[Work required]
Return, word for word, every line that follows.
————
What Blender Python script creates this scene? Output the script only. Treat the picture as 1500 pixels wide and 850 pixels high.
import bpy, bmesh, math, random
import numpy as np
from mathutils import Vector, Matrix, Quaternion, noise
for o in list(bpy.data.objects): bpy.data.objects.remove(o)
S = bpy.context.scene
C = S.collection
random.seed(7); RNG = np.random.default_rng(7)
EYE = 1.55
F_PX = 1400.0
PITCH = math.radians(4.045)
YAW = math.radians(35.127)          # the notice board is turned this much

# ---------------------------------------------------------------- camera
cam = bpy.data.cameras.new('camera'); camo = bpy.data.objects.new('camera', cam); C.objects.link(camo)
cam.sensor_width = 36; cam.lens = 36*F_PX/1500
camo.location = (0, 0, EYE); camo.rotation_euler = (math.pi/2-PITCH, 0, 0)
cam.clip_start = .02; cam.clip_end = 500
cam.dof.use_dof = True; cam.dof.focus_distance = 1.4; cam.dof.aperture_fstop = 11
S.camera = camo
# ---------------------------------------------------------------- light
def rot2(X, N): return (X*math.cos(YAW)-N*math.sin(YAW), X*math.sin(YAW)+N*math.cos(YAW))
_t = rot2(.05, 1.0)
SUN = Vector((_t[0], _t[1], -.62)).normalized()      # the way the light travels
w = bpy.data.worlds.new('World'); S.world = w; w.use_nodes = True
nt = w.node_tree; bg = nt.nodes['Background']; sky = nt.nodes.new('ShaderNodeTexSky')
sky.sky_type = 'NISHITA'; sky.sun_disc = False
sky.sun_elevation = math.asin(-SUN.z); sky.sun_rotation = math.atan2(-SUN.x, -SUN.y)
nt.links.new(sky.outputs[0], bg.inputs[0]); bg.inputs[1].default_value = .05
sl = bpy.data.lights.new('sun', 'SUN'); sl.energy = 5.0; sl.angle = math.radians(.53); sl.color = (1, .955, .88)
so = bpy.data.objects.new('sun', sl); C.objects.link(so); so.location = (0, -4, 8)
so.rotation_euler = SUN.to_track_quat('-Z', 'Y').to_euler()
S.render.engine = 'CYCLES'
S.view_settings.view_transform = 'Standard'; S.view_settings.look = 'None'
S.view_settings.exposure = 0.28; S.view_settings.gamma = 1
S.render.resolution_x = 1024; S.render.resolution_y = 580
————
[Exercise answer]
What Blender Python script creates this scene? Output the script only. Treat the picture as 1500 pixels wide and 850 pixels high.
import bpy, bmesh, math, random
import numpy as np
from mathutils import Vector, Matrix, Quaternion, noise
for o in list(bpy.data.objects): bpy.data.objects.remove(o)
S = bpy.context.scene
C = S.collection
random.seed(7); RNG = np.random.default_rng(7)
EYE = 1.55
F_PX = 1400.0
PITCH = math.radians(4.045)
YAW = math.radians(35.127)          # the notice board is turned this much

# ---------------------------------------------------------------- camera
cam = bpy.data.cameras.new('camera'); camo = bpy.data.objects.new('camera', cam); C.objects.link(camo)
cam.sensor_width = 36; cam.lens = 36*F_PX/1500
camo.location = (0, 0, EYE); camo.rotation_euler = (math.pi/2-PITCH, 0, 0)
cam.clip_start = .02; cam.clip_end = 500
cam.dof.use_dof = True; cam.dof.focus_distance = 1.4; cam.dof.aperture_fstop = 11
S.camera = camo
# ---------------------------------------------------------------- light
def rot2(X, N): return (X*math.cos(YAW)-N*math.sin(YAW), X*math.sin(YAW)+N*math.cos(YAW))
_t = rot2(.05, 1.0)
SUN = Vector((_t[0], _t[1], -.62)).normalized()      # the way the light travels
w = bpy.data.worlds.new('World'); S.world = w; w.use_nodes = True
nt = w.node_tree; bg = nt.nodes['Background']; sky = nt.nodes.new('ShaderNodeTexSky')
sky.sky_type = 'NISHITA'; sky.sun_disc = False
sky.sun_elevation = math.asin(-SUN.z); sky.sun_rotation = math.atan2(-SUN.x, -SUN.y)
nt.links.new(sky.outputs[0], bg.inputs[0]); bg.inputs[1].default_value = .05
sl = bpy.data.lights.new('sun', 'SUN'); sl.energy = 5.0; sl.angle = math.radians(.53); sl.color = (1, .955, .88)
so = bpy.data.objects.new('sun', sl); C.objects.link(so); so.location = (0, -4, 8)
so.rotation_euler = SUN.to_track_quat('-Z', 'Y').to_euler()
S.render.engine = 'CYCLES'
S.view_settings.view_transform = 'Standard'; S.view_settings.look = 'None'
S.view_settings.exposure = 0.28; S.view_settings.gamma = 1
S.render.resolution_x = 1024; S.render.resolution_y = 580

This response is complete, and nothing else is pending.